October 22, 2008

Vote Film 2008

Election Screenings Spark Discussion

By By Cristy Lytal

Hero/villain, life/death, war/peace, love/hate—every election cycle one of life’s greatest dramas plays out in the U.S. political process. In the run-up to the 2008 contest, SCA students, faculty and alumni saw that drama unfold on the big screen during the Vote Film screening series.

"Vote Film is a way of saying, okay, let's come together and raise awareness that this is an election cycle and involve young people in the process," said Senior Lecturer Brenda Goodman, who spearheaded the series in both 2004 and 2008. "There have been wonderful films about the elections, and let's show some of these films, and let's invite people to speak and begin a dialogue about film, politics, elections and hopefully get people to the polls," she added.

Alumnus Jay Roach '86, kicked off the four-week event on October 2, with a screening of Recount, his Emmy-winning documentary about the mayhem surrounding the Bush-Gore election eight years ago.

While the 2000 election is in the past, Roach was quick to point out that election fraud isn't. "People forgot about this recount because of September 11th," he said. "And it's really important to remind people."

To illustrate his point, Roach cited the example of legal disclaimers that Florida has instituted in its voter registration process, which can be very difficult for non-native English speakers to understand. The state, "in a very calculated way made having English not as your first language a problem for registering," Roach said.

He also mentioned another Florida regulation that enables the Sunshine state to levy a $1,000 fine against voter registration groups for every person's application that isn't properly completed. As a result of the rule, the League of Women Voters pulled out of Florida.

USC, SCA alum Jay Roach with Kevin Spacey on the set of Recount.
The state, said Roach, "just systematically and very shrewdly figured out how to prevent a certain kind of democratic voter from voting."

Despite Recount’s detailed exploration of dimpled chad and electoral bylaws, Roach managed to craft the movie like a thriller. He described the films of director Paul Greengrass (The Bourne Ultimatum, United 93) and a Hitchcock class he took while at USC as some of his major influences.

"It's amazing how suspenseful it is even though we know the outcome," observed SCA Professor and Oscar-winning documentary maker Mark Harris, who led the post-screening discussion.

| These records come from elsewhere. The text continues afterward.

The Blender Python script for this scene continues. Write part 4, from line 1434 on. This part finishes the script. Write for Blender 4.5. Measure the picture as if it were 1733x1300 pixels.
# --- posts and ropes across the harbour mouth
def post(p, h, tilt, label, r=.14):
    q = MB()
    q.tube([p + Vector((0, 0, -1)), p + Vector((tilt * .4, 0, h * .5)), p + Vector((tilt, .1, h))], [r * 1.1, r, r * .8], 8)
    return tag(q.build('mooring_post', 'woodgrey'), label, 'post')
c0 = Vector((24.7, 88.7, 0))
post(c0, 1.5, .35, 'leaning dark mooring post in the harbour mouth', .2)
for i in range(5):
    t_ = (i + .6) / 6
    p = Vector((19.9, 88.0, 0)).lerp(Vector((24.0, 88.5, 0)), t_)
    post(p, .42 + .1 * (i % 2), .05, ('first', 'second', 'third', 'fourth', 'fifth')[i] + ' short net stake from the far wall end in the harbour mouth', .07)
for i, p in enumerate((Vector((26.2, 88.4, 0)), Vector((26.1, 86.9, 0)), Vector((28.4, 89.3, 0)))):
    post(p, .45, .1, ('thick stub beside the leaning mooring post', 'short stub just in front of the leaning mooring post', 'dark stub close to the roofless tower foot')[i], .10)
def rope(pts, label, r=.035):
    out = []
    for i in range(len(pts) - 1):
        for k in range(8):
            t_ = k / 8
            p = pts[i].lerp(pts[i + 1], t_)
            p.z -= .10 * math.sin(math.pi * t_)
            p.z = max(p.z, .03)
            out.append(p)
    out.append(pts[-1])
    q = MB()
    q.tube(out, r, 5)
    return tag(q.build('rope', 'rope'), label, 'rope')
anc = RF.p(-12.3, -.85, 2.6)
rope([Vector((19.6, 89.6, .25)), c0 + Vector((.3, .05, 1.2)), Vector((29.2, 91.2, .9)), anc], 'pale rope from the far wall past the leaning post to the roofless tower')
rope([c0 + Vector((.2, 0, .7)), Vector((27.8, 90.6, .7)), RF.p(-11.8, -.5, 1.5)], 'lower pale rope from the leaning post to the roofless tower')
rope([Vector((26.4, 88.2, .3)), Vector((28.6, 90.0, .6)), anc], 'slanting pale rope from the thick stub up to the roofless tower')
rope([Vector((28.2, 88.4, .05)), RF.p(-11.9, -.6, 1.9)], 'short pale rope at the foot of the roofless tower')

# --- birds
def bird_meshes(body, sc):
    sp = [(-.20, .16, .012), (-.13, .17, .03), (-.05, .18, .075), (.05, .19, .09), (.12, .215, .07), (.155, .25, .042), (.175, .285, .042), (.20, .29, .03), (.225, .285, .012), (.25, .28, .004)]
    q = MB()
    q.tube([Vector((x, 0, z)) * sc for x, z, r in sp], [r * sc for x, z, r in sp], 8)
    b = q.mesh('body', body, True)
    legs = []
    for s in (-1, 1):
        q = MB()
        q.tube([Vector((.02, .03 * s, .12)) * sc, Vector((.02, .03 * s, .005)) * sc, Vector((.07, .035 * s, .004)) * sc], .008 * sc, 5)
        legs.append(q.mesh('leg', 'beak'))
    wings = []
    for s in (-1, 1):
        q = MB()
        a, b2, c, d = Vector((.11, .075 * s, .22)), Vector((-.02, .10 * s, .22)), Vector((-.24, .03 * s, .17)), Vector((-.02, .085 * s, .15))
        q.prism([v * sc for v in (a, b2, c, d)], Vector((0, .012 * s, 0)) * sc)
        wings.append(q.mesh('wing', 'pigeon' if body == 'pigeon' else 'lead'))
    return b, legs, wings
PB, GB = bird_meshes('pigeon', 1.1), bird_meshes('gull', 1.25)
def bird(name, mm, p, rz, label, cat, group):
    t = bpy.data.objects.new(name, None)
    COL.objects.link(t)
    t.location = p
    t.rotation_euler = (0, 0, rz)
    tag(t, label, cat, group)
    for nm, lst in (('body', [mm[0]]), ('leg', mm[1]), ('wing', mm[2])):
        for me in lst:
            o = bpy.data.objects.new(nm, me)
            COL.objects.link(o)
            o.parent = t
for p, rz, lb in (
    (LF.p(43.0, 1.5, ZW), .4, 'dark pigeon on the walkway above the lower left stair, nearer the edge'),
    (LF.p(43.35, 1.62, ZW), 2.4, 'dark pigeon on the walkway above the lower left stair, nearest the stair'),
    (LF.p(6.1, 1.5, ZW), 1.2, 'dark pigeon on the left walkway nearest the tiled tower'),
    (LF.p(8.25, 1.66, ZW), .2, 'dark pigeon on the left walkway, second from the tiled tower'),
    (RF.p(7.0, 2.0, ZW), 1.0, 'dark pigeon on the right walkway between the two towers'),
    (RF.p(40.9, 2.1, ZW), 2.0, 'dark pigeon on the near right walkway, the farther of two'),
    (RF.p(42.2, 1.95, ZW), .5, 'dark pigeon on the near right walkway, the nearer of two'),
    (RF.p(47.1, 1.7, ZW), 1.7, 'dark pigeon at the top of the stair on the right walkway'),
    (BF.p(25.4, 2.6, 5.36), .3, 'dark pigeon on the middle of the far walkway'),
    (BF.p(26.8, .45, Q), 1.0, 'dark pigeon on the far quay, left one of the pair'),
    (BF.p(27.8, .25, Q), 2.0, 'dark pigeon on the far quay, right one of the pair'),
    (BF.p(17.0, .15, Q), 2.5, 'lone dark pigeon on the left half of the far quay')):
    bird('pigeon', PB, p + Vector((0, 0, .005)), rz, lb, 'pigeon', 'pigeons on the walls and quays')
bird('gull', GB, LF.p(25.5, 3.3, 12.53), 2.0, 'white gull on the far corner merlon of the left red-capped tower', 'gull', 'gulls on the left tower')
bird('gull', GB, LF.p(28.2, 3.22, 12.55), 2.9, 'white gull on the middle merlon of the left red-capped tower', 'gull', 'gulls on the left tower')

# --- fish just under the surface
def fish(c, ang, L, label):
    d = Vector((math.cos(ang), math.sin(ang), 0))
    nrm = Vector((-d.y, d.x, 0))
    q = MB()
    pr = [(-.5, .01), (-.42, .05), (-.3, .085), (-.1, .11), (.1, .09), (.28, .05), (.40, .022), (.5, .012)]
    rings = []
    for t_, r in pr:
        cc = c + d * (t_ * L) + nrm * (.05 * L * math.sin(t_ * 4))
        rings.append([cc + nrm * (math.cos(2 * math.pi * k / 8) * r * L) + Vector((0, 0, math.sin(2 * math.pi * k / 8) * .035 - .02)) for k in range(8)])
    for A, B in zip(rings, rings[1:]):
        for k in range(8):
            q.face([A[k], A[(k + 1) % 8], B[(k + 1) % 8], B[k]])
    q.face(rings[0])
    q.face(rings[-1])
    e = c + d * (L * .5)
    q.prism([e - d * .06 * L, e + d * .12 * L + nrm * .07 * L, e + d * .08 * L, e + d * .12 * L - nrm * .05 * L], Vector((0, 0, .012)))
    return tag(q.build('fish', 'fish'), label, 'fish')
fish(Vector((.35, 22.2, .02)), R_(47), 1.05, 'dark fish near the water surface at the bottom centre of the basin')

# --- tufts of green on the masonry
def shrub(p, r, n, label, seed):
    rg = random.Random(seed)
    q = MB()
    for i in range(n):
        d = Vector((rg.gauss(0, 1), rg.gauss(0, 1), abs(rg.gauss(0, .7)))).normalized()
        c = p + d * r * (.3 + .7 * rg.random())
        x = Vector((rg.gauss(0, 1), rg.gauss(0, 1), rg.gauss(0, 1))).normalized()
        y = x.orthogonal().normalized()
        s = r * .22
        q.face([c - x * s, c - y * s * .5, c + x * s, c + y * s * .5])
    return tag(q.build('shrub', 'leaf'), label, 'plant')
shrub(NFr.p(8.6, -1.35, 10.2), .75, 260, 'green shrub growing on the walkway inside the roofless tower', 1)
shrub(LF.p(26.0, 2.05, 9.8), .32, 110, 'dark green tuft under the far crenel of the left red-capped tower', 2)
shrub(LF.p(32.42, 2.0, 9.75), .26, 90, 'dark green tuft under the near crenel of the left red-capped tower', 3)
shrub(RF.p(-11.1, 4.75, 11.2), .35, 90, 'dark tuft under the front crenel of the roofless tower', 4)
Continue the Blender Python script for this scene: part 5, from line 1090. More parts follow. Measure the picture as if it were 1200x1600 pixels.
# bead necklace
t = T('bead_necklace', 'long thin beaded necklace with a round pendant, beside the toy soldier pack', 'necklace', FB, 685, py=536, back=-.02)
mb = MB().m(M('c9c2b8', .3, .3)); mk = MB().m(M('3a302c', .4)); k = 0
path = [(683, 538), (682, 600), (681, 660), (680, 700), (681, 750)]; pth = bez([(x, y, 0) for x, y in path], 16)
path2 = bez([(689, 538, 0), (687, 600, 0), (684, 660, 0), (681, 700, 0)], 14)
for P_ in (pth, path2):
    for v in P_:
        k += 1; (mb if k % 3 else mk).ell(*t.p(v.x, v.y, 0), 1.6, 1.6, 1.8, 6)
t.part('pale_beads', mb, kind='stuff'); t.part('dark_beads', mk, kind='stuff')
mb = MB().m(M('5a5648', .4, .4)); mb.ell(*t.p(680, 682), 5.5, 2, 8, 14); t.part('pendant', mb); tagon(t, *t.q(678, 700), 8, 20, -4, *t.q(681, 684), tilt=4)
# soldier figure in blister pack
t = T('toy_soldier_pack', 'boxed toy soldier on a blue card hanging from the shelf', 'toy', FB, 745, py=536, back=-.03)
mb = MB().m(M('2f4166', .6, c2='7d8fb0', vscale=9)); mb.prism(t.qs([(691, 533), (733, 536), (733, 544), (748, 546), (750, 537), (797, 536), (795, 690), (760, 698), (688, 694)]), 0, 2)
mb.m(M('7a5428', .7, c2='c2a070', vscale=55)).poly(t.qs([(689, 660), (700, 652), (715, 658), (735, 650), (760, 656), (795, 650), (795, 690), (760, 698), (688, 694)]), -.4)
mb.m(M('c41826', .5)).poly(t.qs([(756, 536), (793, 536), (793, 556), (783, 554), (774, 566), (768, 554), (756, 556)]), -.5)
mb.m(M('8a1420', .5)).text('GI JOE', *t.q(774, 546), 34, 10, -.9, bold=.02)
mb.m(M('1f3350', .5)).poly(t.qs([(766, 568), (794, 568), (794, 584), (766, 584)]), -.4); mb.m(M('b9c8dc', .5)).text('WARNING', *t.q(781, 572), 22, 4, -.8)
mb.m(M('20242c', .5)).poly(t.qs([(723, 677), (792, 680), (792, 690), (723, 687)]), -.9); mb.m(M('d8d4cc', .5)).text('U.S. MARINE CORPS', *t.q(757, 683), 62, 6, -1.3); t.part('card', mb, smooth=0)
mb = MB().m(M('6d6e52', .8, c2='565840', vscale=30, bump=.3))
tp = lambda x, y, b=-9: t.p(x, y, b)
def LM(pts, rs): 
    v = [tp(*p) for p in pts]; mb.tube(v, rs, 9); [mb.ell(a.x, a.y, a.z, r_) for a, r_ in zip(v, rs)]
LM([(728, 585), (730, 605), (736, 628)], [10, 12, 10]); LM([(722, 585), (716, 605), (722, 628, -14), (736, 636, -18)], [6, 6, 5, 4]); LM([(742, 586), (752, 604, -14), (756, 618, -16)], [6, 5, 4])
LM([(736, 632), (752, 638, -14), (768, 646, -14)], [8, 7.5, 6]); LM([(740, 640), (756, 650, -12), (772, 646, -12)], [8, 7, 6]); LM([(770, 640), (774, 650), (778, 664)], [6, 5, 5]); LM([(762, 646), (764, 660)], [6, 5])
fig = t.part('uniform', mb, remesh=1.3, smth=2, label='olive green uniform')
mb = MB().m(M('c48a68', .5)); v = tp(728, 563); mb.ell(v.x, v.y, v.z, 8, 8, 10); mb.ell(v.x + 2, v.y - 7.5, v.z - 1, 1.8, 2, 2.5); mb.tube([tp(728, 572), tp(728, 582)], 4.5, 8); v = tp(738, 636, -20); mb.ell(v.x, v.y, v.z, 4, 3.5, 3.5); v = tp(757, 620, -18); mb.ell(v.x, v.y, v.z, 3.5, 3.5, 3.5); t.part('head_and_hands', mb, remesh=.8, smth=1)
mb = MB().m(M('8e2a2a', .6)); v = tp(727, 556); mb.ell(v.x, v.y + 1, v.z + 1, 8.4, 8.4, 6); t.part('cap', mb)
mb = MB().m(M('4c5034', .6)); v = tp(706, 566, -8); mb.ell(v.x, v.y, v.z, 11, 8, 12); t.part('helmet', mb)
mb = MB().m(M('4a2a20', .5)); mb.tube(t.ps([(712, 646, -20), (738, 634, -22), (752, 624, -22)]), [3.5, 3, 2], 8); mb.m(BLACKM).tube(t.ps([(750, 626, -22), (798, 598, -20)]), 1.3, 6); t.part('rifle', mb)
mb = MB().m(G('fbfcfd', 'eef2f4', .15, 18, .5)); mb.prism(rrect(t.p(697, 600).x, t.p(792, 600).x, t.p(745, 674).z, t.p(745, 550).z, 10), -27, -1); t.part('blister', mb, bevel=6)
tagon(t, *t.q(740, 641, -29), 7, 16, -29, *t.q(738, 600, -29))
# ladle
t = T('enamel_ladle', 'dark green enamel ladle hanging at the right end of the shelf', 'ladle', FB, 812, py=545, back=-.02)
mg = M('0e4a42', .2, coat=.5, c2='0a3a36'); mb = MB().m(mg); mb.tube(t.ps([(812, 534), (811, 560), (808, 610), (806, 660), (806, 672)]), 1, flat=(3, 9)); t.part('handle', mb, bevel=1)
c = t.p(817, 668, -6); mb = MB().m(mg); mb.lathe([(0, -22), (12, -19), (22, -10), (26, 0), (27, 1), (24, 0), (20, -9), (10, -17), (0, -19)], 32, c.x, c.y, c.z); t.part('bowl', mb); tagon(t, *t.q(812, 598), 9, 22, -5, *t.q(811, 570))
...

Fourth-year production student Tess Ortbals, who assisted Goodman in putting together the series, expressed deep concern about these infringements on the right to vote.

"The most important message I took away is that we cannot be complacent," Ortbals said. "There are certain things that we take for granted in our electoral life, and we have to be diligent. We all have to have a voice, and we all have to make it heard. I mean, the fact that the whole world stopped for a couple of weeks for a recount, and they never really got to recount, blows my mind. It wasn't a matter of who won or who lost or who could have won. It was the fact that we couldn't even do the due process."

The Vote Film series also features Shampoo (October 16, followed by Q&A with Professor Doe Mayer and Professor Robert Jones, who edited the film), Election Day (October 23, followed by a Q&A with director Katy Chevigny), and Election (October 30, followed by a Q&A with writer-director Alexander Payne.) The series will culminate with a viewing of the election coverage on November 4. Admission is free, and all events are held in Lucas 108 at 7 p.m.